Ortadoğu’daki Mezhepsel Dağılım
Yemen’e karşı Arap ülkelerinin oluşturduğu koalisyonu ve çatışmaları Avrupa’daki mezhep savaşlarına benzetenler de var. Bu oluşumun en tehlikeli yanı ekonomik ve siyasi çıkarların mezhep düzeyinde bir gerekçe ve mazerete dayandırılmasıdır. Çünkü çatışmalar bitse bile bu yaklaşımın insan benliğinde açacağı yaralar asırlar boyu silinemeyecektir. Kendi iradeleri ile İslam inancına farklı yaklaşımları seçenleri, toplumda farklı bir yere koymanın ve onlara ekonomik ve idari ayrımcılık yapmanın hiçbir gerekçesi olamaz. Ortadoğu da barışın sağlanması nasıl olur? Bu sorunun cevabını bulabilmek için Ortadoğu’nun inanç grafiğine bir göz atalım;
İRAN % 8 Sünni, % 90 Şii
S.ARABİSTAN % 85 Sünni, % 15 Şii
SURİYE % 74 Sünni, % 12 Şii
IRAK % 30 Sünni % 60 Şii
YEMEN % 55 Sünni, % 45 Şii
ÜRDÜN % 95 Sünni, % 5 Hristiyan
BAHREYN % 45 Sünni % 55 Şii,
KATAR %77,5 Sünni % 14 Şii
BAE % 80 Sünni, % 16 Şii
KUVEYT % 60 Sünni, % 16 Şii
UMMAN % 25 Sünni, Şii % 75 İbadi (3)
Bu tablodaki mezhep farklılıklarının çatışma ortamına dönüşmemesi için yapılacak çok şey var. Öncelikle Türkiye’nin en büyük şansı olan laik sisteme geçilmesi veya inanca saygı gösterecek yüksek bir ahlak ve eğitim seviyesine erişilmesi şart gibi gözüküyor.
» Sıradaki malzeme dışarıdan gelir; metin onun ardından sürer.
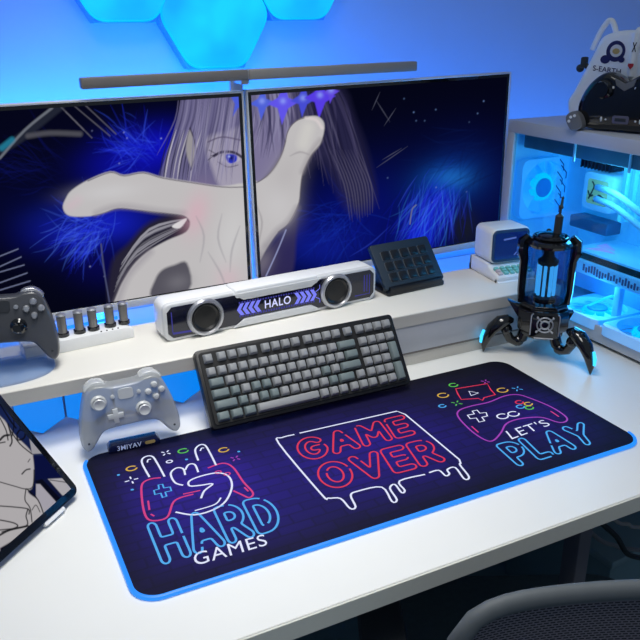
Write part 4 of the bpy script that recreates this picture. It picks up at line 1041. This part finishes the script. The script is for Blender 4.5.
for k, px in enumerate((629, 637, 645, 653)):
    p = Q(px, 195, .15); b = MB(); b.box((.155, p[1], p[2]+.004), (.05, .0095, .135), .002); rm = b.build('memory_stick', mat('ram_white', (170, 215, 240), .4, emit=(0, 150, 240), es=.35), pc)
    MB().box((.129, p[1], p[2]+.004), (.004, .0085, .13), .001).build('light_edge', glow('ram_glow', (70, 215, 255), 1.0) if k == 0 else bpy.data.materials['ram_glow'], rm)
p = Q(604, 164, .17); b = MB(); b.box((.165, p[1], p[2]), (.04, .105, .022), .003)
for k in range(9): b.box((.143, p[1]-.046+k*.0115, p[2]), (.004, .004, .024), .0005)
b.build('heatsink', M['navydark'], pc)
p = Q(598, 222, .17); b = MB(); b.box((.16, p[1], p[2]-.004), (.05, .125, .03), .004); b.build('chipset_cover', mat('slate_cover', (70, 110, 140), .4, noise=.1), pc)
p = Q(562, 175, .175); b = MB(); b.box((.165, p[1], p[2]-.01), (.04, .026, .15), .003); b.build('input_cover', mat('cover_white_lit', (180, 210, 228), .5, noise=.5, scale=90, emit=(40, 165, 235), es=.5), pc)  # emission added so the cover stands out; it is no lamp
b = MB()
for k in range(7): y = p[1]-.035-(k % 2)*.012; b.tube([(.144, y+.02, p[2]+.05-k*.018), (.144, y, p[2]+.035-k*.018), (.144, y, p[2]+.02-k*.018)], .0014, 6)
b.build('circuit_lines', mat('trace_blue', (50, 100, 160), .5, noise=0), pc)
# graphics card: backplate on top with pink pattern, dark gap, lettered edge; plate and shroud self-lit blue
g0 = Q(577, 250, .045); gz_ = .187
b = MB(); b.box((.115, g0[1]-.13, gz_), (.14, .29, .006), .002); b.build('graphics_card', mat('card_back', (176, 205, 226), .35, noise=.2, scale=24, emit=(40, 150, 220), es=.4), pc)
gc = pc.children[-1]
b = MB()
for k in range(7):
    y = g0[1]-.012-k*.008
    b.ribbon([(.060+k*.004, y), (.10-k*.002, y-.016)], .0022, False, lambda x, yy: (x, yy, gz_+.0034)); b.ribbon([(.10, y+.003), (.135-k*.004, y+.006)], .002, False, lambda x, yy: (x, yy, gz_+.0034))
b.build('pink_pattern', mat('pink_print', (205, 120, 205), .5, noise=0, emit=(215, 90, 205), es=.8), gc, smooth=False, recalc=False)  # pink print given emission to show up inside the case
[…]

Türkiye’nin Yemen Politikası Nasıl Olmalıdır?
Öncelikle sorun sadece bölge ülkelerinin değil, terörizmle mücadele, enerji, uluslararası kanal ve suyollarının serbestliği bağlamında aynı zamanda uluslararası bir sorundur. Süveyş Kanalı’nı işlevsiz bırakacak tüm girişimlere karşı BM’den müdahale kararı çıkarmak son derece kolay olacaktır. Yemen’in Libya gibi tamamen kontrolsüz güçlerin eline geçme olasılığı mevcut tehlikeyi daha da artıracaktır. Öncelikle laik bir rejimle yönetilen Türkiye’nin Sünni bir koalisyona katılması halinde bunun mezhepsel bir seçenek değil siyasi ve insani bir seçenek olduğunu altının çizilmesi ve inandırıcı gerekçeler bağlaması uygun olacaktır. Ayrıca Türkiye’nin bölgede İran’la siyasi veya askeri rekabete girmesi, mevcut iç sorunlarına ilave olarak Kuzey Irak politikalarını da olumsuz yönde etkileyebilir. Türkiye elbette iyi ilişkiler içinde olduğu S. Arabistan ve diğer Arap ülkelerine siyasi destek verebilir. S. Arabistan da Yemen’de ve bölgede kalıcı bir barışın İran’la diyalogdan geçtiğini çok iyi bilmektedir. Altı ay veya daha uzun sürecek bir kriz bütün ülkeleri yıpratacak ve bölgedeki istikrarsızlığı artıracaktır. Bu nedenle sadece Yemen’de değil bütün ülkelerde mezhep gruplarının insanca yaşaması için gerekli finansal ve altyapı çalışmalarının yapılması en hayati sorundur. Türkiye İran’la birlikte bölgedeki istikrarın korunması ve Müslümanların birbirlerinin kanını dökmesini önlemede çok etkin olabilir. Şunu unutmayalım bölge insanlarının sorunu finansal ve ekonomik kaynaklı, bölge dışı devletlerin sorunu ise stratejik ve emperyalist çıkar kaynaklıdır. Sorun uzarsa Yemen yeni bir Afganistan olabilir.